Last month, NYPD rejected my request for the department’s guides to processing freedom of information requests, the latest in a baffling series of denials.
I appealed immediately, noting that the determination constituted a rejection for information on the very process of transparency within NYPD.
This week, NYPD’s ruling came back: NYPD’s lead freedom of information counsel refused to release the department’s freedom of information guides, citing attorney-client privilege.
In his appeal rejection letter, Mr. David cites two statutes that bar disclosure of attorney-client communications. He argues that the records I requested “reflect confidential communications between members of the FOIL unit and their attorneys in the context of the providing of legal advice concerning the meaning and requirements of the Freedom of Information law.” He further suggests that “preparation of these records called upon attorneys to apply the skills and talents of an attorney, making these records attorney work product.”
As I wrote in my appeal, I have no doubt that a team of lawyers drafted NYPD’s transparency training materials and that they applied every ounce of barrister skill they possess. I hope such qualified individuals would be charged with that task. However, that a lawyer reviewed or even drafted these documents does not make them exempt from disclosure.
I haven’t requested NYPD’s case notes for FOIL litigation, or strategy memos for how to respond to a particular request. I’m after the handbook that delineates generally which documents to disclose to the public, and which to withhold.
Handbooks and training materials hardly qualify as “confidential communications,” particularly when the subject matter is transparency itself.
What’s more, the New York statutes cited by Mr. David apply to the litigation discovery process not the Freedom of Information Law. While NYPD claims to have no say in the matter — the cited laws “prohibit disclosure of the requested records,” David’s letter said — the New York Committee on Open Government contradicts that stance. In an April 2001 opinion, among others, COOG Executive Director Robert Freeman wrote that the attorney-client privilege applies “only when records are prepared solely for litigation.”
Unless NYPD prepared their FOIL manuals solely for litigation, this ruling is a concise page of babbling pseudo-legalese.

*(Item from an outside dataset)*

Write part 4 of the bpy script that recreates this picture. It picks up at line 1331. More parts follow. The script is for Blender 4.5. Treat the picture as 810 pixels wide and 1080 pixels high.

Mirroring the initial rejection, NYPD’s appeal rejection starkly undercuts Commissioner Bratton’s commitment to “do more to open up the organization, to make it more inclusive, to make our information more readily available to the public.” Here, the department has dug in its heels: to get the NYPD Freedom of Information unit to divulge how it understands and applies principles of transparency, a freedom of information request apparently is not enough.